Translating a specific colour(-code) to a 0-->1 number: Colour Toning -> L*a*b blending

To me, @age is right.

But to get the right number you have to know both:

  • the color space those patches refer to
  • the working profile you are using

Bear in mind that when using the Color Toning tool and adjusting by hand those numbers, both color spaces must be the same.

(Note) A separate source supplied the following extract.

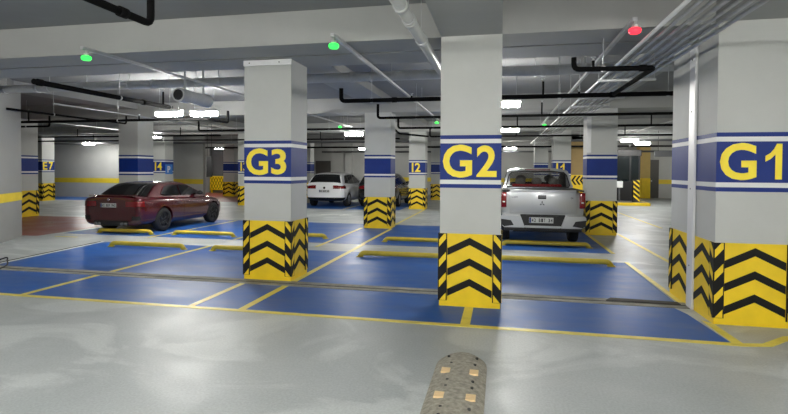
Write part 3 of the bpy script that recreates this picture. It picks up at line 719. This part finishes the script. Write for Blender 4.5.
def number_plate(parent, x, y, z, w, h, text):
    bm = bmesh.new(); box(bm, x-w/2, x+w/2, y-.008, y, z-h/2, z+h/2, bev=.003); o = finish('number_plate', bm, M['numplate'], parent)
    bm = bmesh.new(); box(bm, x-w/2+.004, x-w/2+w*.09, y-.0095, y-.004, z-h/2+.004, z+h/2-.004); finish('country_band', bm, M['eublue'], o)
    n = len(text); cw = w*.88/n
    for i, ch in enumerate(text):
        if ch != ' ': letter(ch, x-w/2+w*.11+cw*i, y-.0085, z-h*.33, cw*.74, h*.66, 'ink', o, 'plate_character', .002)
def car(name, loc, label, P):
    r = empty(name, loc, label, 'car'); pm = P['paint']
    o = subdiv_obj(loft(P['st']), 2); hw = P['hw']; R_ = P['wr_']
    cut = bmesh.new()
    for y in P['wy']:
        for s in (-1, 1):
            lathe(cut, [(s*(hw-.26), R_*1.13), (s*(hw+.2), R_*1.13)] if s > 0 else [(s*(hw+.2), R_*1.13), (s*(hw-.26), R_*1.13)], 'x', 36, (0, y, R_*1.02))
    bmesh.ops.recalc_face_normals(cut, faces=cut.faces)
    me = bpy.data.meshes.new('cut'); cut.to_mesh(me); cut.free(); co = bpy.data.objects.new('cut', me); COL.objects.link(co)
    md = o.modifiers.new('b', 'BOOLEAN'); md.object = co; md.operation = 'DIFFERENCE'; md.solver = 'EXACT'
    raw_o = o; me = bake(o); bpy.data.objects.remove(co)
    me.name = 'body'; me.materials.clear(); me.materials.append(M[pm])
    for p in me.polygons: p.use_smooth = True; p.material_index = 0
    me.set_sharp_from_angle(angle=radians(38))
    body = link('body', me, r)
    fn = cabin_fn(P['zb'], P['H'], P['wb'], P['wt'], chaikin(P['prof'], 2))
    cb = finish('cabin', cabin_mesh(P['zb'], fn, P['prof'][0][0], P['prof'][-1][0]), M[pm], r, 35)
    if 'cavity' in P:
        b2 = bmesh.new(); box(b2, *P['cavity']); me2 = bpy.data.meshes.new('c2'); bmesh.ops.recalc_face_normals(b2, faces=b2.faces); b2.to_mesh(me2); b2.free()
        me2.materials.append(M['trim']); c2 = bpy.data.objects.new('c2', me2); COL.objects.link(c2); c2.location = loc
        md = cb.modifiers.new('b', 'BOOLEAN'); md.object = c2; md.solver = 'EXACT'; md.material_mode = 'TRANSFER'
        m3 = bake(cb); bpy.data.objects.remove(c2); m3.name = 'cabin'; cb = link('cabin', m3, r)
    for nm, (a, b, u0, u1) in P['tops'].items(): finish(nm, top_patch(fn, a, b, u0, u1), M[P.get(nm+'_m', 'glass')], r, 60)
    for s in (-1, 1):
        for w_ in P['side']: finish('side_window', side_poly(fn, w_, s), M['glass'], r)
        for y in P['wy']: wheel(r, s*(hw-.105), y, R_, .2, P['rim'], 5, s)
        x = s*hw
        for a, b in P['doors']:
            d = finish('door', patch(me, (min(x*.8, x*1.1), max(x*.8, x*1.1), a, b, P['dz'], P['zb']-.02), .003), M[pm], r, 35)
            bm = bmesh.new(); tube(bm, bend([(s*(hw*.97), a+.12, P['zb']-.12), (s*(hw+.022), a+.14, P['zb']-.12), (s*(hw+.022), a+.28, P['zb']-.12), (s*(hw*.97), a+.3, P['zb']-.12)], .01, 2), .01, 8)
            finish('door_handle', bm, M[pm], d)
        bm = bmesh.new(); ym, zm = P['mir']
        b2 = bmesh.new(); bmesh.ops.create_uvsphere(b2, u_segments=16, v_segments=10, radius=1)
        for v in b2.verts: v.co = Vector((s*(P['wb']+.10)+v.co.x*.10, ym+v.co.y*.055, zm+.05+v.co.z*.065))
        merge(bm, b2); box(bm, *sorted((s*(P['wb']-.05), s*(P['wb']+.06))), ym-.02, ym+.02, zm, zm+.03); finish('wing_mirror', bm, M[P.get('mirm', 'trim')], r, 40)
        for bx in P['tail']:
            b_ = (bx[0], bx[1], *bx[2:]) if s > 0 else (-bx[1], -bx[0], *bx[2:])
            q = finish('tail_lamp', patch(me, b_, .008), M['taillamp'], r, 50)
        for bx in P.get('bits', ()):
            nm, mm, bx = bx; b_ = bx if s > 0 else (-bx[1], -bx[0], *bx[2:])
            finish(nm, patch(me, b_, .006), M[mm], r, 50)
    for nm, mm, bx in P.get('mid', ()): finish(nm, patch(me, bx, .006), M[mm], r, 50)
    return r, me, fn

# red saloon: rear towards the camera
P = dict(paint='redpaint', hw=.86, wr_=.30, wy=(.86, 3.14), rim='rimblack', zb=.84, H=1.22, wb=.77, wt=.62, dz=.30,
  st=[(-.0, .72, .24, .84, .89), (.04, .81, .19, .885, .935), (.30, .86, .20, .89, .94), (.9, .875, .18, .87, .91), (1.6, .865, .16, .84, .87), (2.4, .855, .16, .82, .85), (3.0, .86, .16, .79, .83), (3.45, .84, .17, .72, .78), (3.72, .76, .18, .62, .68), (3.84, .60, .26, .52, .56)],
  prof=[(.34, .87), (.48, .97), (.80, 1.17), (1.05, 1.235), (1.75, 1.25), (2.05, 1.215), (2.5, 1.02), (2.85, .84)],
  tops={'rear_window': (.40, .92, .93, .90), 'windscreen': (2.12, 2.78, .86, .92)},
  side=[[(.88, .95), (1.02, .905), (1.64, .89), (1.64, 1.175), (1.30, 1.175), (1.06, 1.13)], [(1.68, .89), (2.58, .88), (2.35, 1.03), (2.02, 1.16), (1.68, 1.175)]],
  doors=((1.18, 1.66), (1.68, 2.55)), mir=(2.38, .87),
  tail=[(.42, .90, -.1, .16, .67, .80)], bits=[('bumper_vent', 'trim', (.58, .78, -.1, .2, .34, .44)), ('side_vent', 'trim', (.80, .9, 2.84, 2.91, .52, .6))],
  mid=[('diffuser', 'trim', (-.48, .48, -.1, .15, .2, .33))])
rc, me, fn = car('red_sedan', (-9.30, 10.62, 0), 'dark red sedan parked at left with its rear facing the viewer', P)
number_plate(rc, -.05, -.016, .70, .44, .10, '42 BEF 942')
bm = bmesh.new(); lathe(bm, [(-.012, .035), (-.018, .035), (-.022, .03)], 'y', 20, (-.05, .0, .84)); o = finish('emblem', bm, M['chrome'], rc)
bm = bmesh.new(); box(bm, -.05, -.03, -.024, -.022, .84, .86); box(bm, -.07, -.05, -.024, -.022, .82, .84); finish('emblem_quarter', bm, M['eublue'], o)
for x in (-.42, -.32, .32, .42):
    bm = bmesh.new(); lathe(bm, [(-.03, .036), (.12, .036)], 'y', 18, (x, 0, .25)); finish('exhaust_pipe', bm, M['darkgrey'], rc)
bm = bmesh.new(); box(bm, -.64, .64, .03, .14, .925, .952, bev=.008); finish('boot_spoiler', bm, M['redpaint'], rc)

# white people carrier
P = dict(paint='whitepaint', hw=.87, wr_=.31, wy=(.80, 3.14), rim='rimsilver', zb=.96, H=1.45, wb=.79, wt=.60, dz=.32,
  st=[(-.0, .70, .42, .84, .88), (.05, .82, .30, .92, .98), (.3, .87, .26, .95, 1.0), (.9, .875, .22, .95, .98), (1.6, .87, .2, .94, .97), (2.4, .87, .2, .92, .95), (3.0, .87, .2, .86, .92), (3.5, .85, .2, .76, .84), (3.85, .78, .22, .64, .70), (4.0, .6, .28, .5, .56)],
  prof=[(.05, .96), (.12, 1.08), (.38, 1.38), (.62, 1.44), (1.5, 1.48), (2.1, 1.43), (2.7, 1.2), (3.25, .92)],
  tops={'rear_window': (.1, .40, .93, .88), 'windscreen': (2.2, 3.15, .86, .92)},
  side=[[(.42, 1.02), (1.0, .99), (1.0, 1.36), (.72, 1.34)], [(1.04, .99), (1.75, .98), (1.75, 1.39), (1.04, 1.37)], [(1.79, .98), (2.85, .97), (2.45, 1.2), (2.1, 1.36), (1.79, 1.39)]],
  doors=((1.15, 1.76), (1.78, 2.75)), mir=(2.6, .97), mirm='whitepaint',
  tail=[(.38, .95, -.1, .34, .79, .93)], mid=[('lower_bumper', 'trim', (-.86, .86, -.1, .3, .26, .42))])
wc, me, fn = car('white_hatchback', (-7.3, 20.3, 0), 'white hatchback parked between columns G3 and J row, rear facing out', P)
wc['label'] = 'white hatchback parked beyond column G3 with its rear facing the viewer'
number_plate(wc, 0.0, -.018, .69, .46, .11, '42 BHF 38')
bm = bmesh.new(); lathe(bm, [(-.012, .05), (-.02, .05)], 'y', 20, (0, .0, .83)); finish('emblem', bm, M['chrome'], wc)
# black car behind the middle column
P2 = dict(P); P2.update(paint='darkpaint', mirm='darkpaint', rim='rimsilver', mid=[])
bc, me, fn = car('black_hatchback', (-5.17, 20.8, 0), 'black car half hidden behind the column beside the white hatchback', P2)

# silver pickup
P = dict(cavity=(-.66, .66, 1.3, 3.4, 1.2, 1.555), windscreen_m='clearglass', paint='silver', hw=.87, wr_=.35, wy=(1.1, 3.9), rim='rimsilver', zb=1.14, H=1.64, wb=.84, wt=.72, dz=.45,
  st=[(.0, .84, .55, 1.12, 1.14), (.02, .86, .50, 1.16, 1.18), (.3, .87, .45, 1.165, 1.18), (1.4, .87, .38, 1.165, 1.18), (1.6, .87, .36, 1.14, 1.16), (2.6, .87, .34, 1.1, 1.14), (3.4, .87, .34, 1.06, 1.1), (4.2, .86, .36, .98, 1.04), (4.7, .80, .38, .84, .92), (4.85, .66, .42, .7, .76)],
  prof=[(1.46, 1.14), (1.52, 1.30), (1.62, 1.56), (1.8, 1.64), (2.4, 1.66), (2.8, 1.6), (3.3, 1.34), (3.7, 1.1)],
  tops={'windscreen': (2.95, 3.6, .86, .92)},
  side=[[(1.72, 1.20), (2.3, 1.17), (2.3, 1.55), (1.85, 1.54)], [(2.34, 1.17), (3.3, 1.16), (3.05, 1.36), (2.8, 1.53), (2.34, 1.56)]],
  doors=((1.65, 2.32), (2.34, 3.25)), mir=(3.1, 1.14), mirm='silver', tail=[], mid=[])
tk, me, fn = car('silver_pickup', (.855, 11.0, 0), 'silver pickup truck parked right of column G2 with its tailgate facing the viewer', P)
tk.scale.x = .975
# rear window built on the steep back of the cab
bm = bmesh.new(); zt, xs, top = fn
def cabback(x, z): return Vector((x, 1.475+(z-1.17)*.36, z))
pts = []
for k in range(13): pts.append((-.60+1.2*k/12, 1.575))
out = [(-.72, 1.215), (-.745, 1.26), (-.68, 1.50), (-.62, 1.56), (-.3, 1.59), (.3, 1.59), (.62, 1.56), (.68, 1.50), (.745, 1.26), (.72, 1.215)]
prism(bm, [cabback(x, z)+Vector((0, -.012, 0)) for x, z in out], (0, .01, 0)); rw = finish('rear_window', bm, M['clearglass'], tk)
for x, y in ((-.36, 2.55), (.36, 2.55), (-.4, 1.85), (0, 1.85), (.4, 1.85)):
    bm = bmesh.new(); b2 = bmesh.new(); bmesh.ops.create_uvsphere(b2, u_segments=16, v_segments=10, radius=1)
    for v in b2.verts: v.co = Vector((x+v.co.x*.13, y+v.co.y*.05, 1.37+v.co.z*.10+(.03 if y > 2 else -.03)))
    merge(bm, b2); finish('headrest', bm, M['seatgrey'], tk, 60)
bm = bmesh.new(); box(bm, -.6, .6, 1.78, 1.98, 1.205, 1.275, bev=.03); finish('seat_cover', bm, M['seatred'], tk)
bm = bmesh.new(); rim_ = [cabback(x, z)+Vector((0, -.016, 0)) for x, z in out]
tube(bm, rim_+[rim_[0]], .012, 8, cap=False); finish('window_seal', bm, M['trim'], rw)
bm = bmesh.new(); box(bm, -.3, .3, 1.60, 1.63, 1.615, 1.635, bev=.005); finish('third_brake_lamp', bm, M['taillamp'], tk)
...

Your best bet would be following these steps:

  1. check the working profile you will be using in your image (you can’t change it from the moment you use the Color Toning tool onwards), and make sure it’s the same as the one the color patch is encoded with
  2. open the Gimp, create a selection or draw a square, open the foreground color selection dialog and enter the hexadecimal number there. Click Ok. Paint the square/selection with the new color.
  3. with the Color picker, control-click in one of the rulers and drag into the colored square. Then in the Sample points dialog, choose HSV. The value you need is the Hue (H), including decimals. Divide it by 360. Copy the result.
  4. go to RT: use or create a control point and in the Output (O) field, paste the calculated value (note the color is not an input, but an output color, that is, the color that will be added on top of your image).
  5. done

Now a couple tricky points:

  • make sure about which color space those hex patches refer to (usually they will refer to sRGB)
  • if you need to convert a color from one color space to another (sRGB in the hex patch, to ProPhoto in your working profile), do it in the Gimp, between points 2 and 3 (paint in the same color space of the reference patch, and after that convert to the working profile color space). By default the Gimp should create new images in sRGB color space, but check it beforehand, just in case.

I really haven’t checked it thoroughly with that exact toning method, but it should work.

Hope it helps

EDIT: I’ve changed the color picker dialog with the color samples dialog, because it seems the color picker only shows sRGB values, no matter which color space the image is in.